Surprised when he heard Sr Paschal had been sent back from Japan at such an advanced age, James went to visit her out of curiosity in the convent where she was living in Cork, and took to visiting her there when home from France. He gradually realised, he says, that Sr Paschal’s story needed to be recorded.
“Those who knew her and were close to her didn’t realise perhaps as much as someone a little bit on the outside like myself how extraordinary she was,” he ventures.
It was her 100th birthday, he says, that really brought this home to him. Aside from family and others from Ireland, he said, “there were eight of her Japanese friends who came over from Tokyo, including one who brought a personal letter from the crown princess of Japan, Princess Masako, who was a past pupil of hers – a very personal and very warm letter that was read out”.
Hers was a remarkable story: “She left Ireland at the age of 23, and was never coming home.
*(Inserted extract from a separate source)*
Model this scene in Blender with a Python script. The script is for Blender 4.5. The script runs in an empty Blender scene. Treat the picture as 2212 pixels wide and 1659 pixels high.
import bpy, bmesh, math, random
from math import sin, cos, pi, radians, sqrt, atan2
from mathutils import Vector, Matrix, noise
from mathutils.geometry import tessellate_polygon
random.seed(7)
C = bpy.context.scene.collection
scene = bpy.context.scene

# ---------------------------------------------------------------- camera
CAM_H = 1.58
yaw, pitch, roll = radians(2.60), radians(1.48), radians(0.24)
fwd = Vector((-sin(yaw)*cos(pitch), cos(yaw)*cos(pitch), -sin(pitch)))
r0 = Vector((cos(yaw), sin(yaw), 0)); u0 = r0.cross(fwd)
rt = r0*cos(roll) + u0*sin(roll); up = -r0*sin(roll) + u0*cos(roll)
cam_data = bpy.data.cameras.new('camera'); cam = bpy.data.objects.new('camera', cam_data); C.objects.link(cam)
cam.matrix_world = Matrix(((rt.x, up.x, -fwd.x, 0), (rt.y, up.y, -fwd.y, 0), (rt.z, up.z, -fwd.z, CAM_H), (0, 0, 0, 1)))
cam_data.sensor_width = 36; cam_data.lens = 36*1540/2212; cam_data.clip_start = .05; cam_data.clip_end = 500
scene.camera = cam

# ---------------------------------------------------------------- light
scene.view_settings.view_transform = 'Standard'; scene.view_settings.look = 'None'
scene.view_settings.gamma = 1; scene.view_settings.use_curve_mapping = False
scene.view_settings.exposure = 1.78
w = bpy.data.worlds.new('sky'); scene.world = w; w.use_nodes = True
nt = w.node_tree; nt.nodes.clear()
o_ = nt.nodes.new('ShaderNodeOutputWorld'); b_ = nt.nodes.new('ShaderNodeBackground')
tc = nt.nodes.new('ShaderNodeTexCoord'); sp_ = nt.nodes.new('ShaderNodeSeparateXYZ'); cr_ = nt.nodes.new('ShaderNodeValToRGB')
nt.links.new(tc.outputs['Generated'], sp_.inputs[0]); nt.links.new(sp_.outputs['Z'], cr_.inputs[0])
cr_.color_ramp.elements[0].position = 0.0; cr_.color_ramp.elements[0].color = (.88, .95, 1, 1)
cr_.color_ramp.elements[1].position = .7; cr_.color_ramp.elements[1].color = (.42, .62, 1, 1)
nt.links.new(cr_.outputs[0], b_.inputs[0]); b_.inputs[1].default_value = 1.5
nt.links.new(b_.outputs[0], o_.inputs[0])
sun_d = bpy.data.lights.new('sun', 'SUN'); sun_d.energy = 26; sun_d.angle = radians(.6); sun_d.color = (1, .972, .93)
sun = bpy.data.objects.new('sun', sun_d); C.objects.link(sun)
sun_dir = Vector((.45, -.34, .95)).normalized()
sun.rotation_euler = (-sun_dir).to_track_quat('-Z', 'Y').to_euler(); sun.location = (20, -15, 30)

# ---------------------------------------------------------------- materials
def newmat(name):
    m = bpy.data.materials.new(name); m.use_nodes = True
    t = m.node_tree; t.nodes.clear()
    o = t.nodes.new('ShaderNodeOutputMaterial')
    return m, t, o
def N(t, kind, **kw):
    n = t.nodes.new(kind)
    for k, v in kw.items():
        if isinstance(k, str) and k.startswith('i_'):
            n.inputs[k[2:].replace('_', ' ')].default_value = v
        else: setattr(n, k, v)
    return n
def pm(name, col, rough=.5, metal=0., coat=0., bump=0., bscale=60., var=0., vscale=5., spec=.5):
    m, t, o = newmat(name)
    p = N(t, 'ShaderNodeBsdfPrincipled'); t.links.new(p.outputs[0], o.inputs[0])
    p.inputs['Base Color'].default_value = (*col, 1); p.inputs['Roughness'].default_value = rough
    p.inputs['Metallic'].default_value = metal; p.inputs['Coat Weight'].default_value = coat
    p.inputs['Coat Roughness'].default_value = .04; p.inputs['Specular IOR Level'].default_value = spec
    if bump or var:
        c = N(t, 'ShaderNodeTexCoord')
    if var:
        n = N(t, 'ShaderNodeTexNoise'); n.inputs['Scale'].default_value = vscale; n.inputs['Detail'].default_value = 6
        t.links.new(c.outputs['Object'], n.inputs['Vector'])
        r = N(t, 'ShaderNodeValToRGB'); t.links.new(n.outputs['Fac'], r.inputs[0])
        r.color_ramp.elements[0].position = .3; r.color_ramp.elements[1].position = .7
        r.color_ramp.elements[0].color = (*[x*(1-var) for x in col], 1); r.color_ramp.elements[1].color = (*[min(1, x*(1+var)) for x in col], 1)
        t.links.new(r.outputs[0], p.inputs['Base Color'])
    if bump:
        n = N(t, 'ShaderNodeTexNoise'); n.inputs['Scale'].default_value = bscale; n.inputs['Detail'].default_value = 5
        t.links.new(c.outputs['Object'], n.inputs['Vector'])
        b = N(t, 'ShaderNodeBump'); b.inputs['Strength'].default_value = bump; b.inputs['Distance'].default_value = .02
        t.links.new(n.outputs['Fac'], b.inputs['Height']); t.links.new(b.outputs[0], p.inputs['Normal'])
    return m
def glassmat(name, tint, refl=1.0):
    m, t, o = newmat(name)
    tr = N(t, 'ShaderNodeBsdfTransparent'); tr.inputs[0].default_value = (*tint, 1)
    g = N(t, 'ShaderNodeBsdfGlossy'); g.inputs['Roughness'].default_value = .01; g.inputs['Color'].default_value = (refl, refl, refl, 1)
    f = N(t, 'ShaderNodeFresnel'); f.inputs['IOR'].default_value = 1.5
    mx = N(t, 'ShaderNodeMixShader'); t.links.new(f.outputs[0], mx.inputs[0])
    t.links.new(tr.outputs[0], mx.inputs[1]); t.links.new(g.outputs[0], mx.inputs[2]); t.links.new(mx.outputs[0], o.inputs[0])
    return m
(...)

She lived through the war in four different detention camps, and taught for 75 years in various schools at a very high level, including one of the most prestigious girls’ schools in Japan, and was held in extremely high esteem by people at the highest levels of Japanese society, but was also so alert, so modern, so easy to relate to.”
Describing Sr Paschal’s story as an important one, being told at an important time, James says she was “representative of a very interesting chapter in 20th-Century Irish history” when tens of thousands of Irish people became missionaries to serve Christ and his people around the world.
It is important to remember the achievements of people like Sr Paschal, he maintains. “I think that what’s happened to Irish society in the last 10 or 15 years is that there’s been this big cathartic revelation of the dark side of some of the Catholic Church’s influence on Irish society”, he says, wondering whether during this necessary process of exposing the sins of the Irish Church we also have lost sight of the gifts it gave Ireland and the world.
“Maybe we’ve forgotten some of the essential aspects and some of the truth that was core to how she lived her life and that’s something that I want to hold on to for the way I will live,” he says, “and it’s something that I think she taught me even if she wasn’t trying to teach me because it was just so obvious in the way she was.”
Legacy
James recognises that Sr Paschal’s legacy was vital yet intangible – “what she had given, her whole life overflowing with love, with giving, with self-sacrifice, with generosity, with kindness”, but this invites the obvious question of “what was it about the life she had lived that made her into the person she was at over 100 years of age?”
Although the film is a marvellous tribute to a luminous individual, I’m not sure it even begins to answer that question. To find out what drove Sr Paschal, one almost has to read between the lines, or pay special attention to those fleeting moments of where she speaks of Jesus as someone she has married or how she recognised that just as she had made a profound sacrifice in leaving her home – she thought for good – at the age of 23, so she realised that being asked to leave her home of 75 years at the age of 98 was itself an opportunity to show love.
There is surprisingly little about this in the film, perhaps because James is so keen on showing Sr Paschal’s warmth, humour, and capacity for giving and receiving love that he steers clear of what exactly things like prayer and sacrifice – as distinct from sacrifices – mean to her.
James argues that for people of his generation, Ireland “is largely a post-Catholic society”, and this needs to be kept in mind when he continues, “I was trying to figure out when I was doing it – what is it about the way she lived that she got right, and that maybe is worth transmitting, and that is a legacy that is important to hand on, perhaps in a way that is more accessible to people of my generation that don’t necessarily practice religion in the way that she did?”
Paradoxically, while it could be argued that the film wholly fails to answer this, it could just as easily be argued that this gives it a peculiar strength, perfectly illustrating how so many of us have lost the words to enter the worlds of our elders.
Maintaining that we’re “in a period of time now where we’re going beyond religion and are in a global society where traditions that were specific to certain cultures are finding it difficult to survive”, James says he’s “interested in what is universally true, and I think that she represented a lot of that”.
That’s surely true, as Thanks to your Noble Shadow, by simply putting the camera on her and those who loved and were loved by her, admirably reveals. And yet the question left unexamined is whether Sr Paschal could have overflowed with love the way she did had she not dedicated her life to the love of Christ.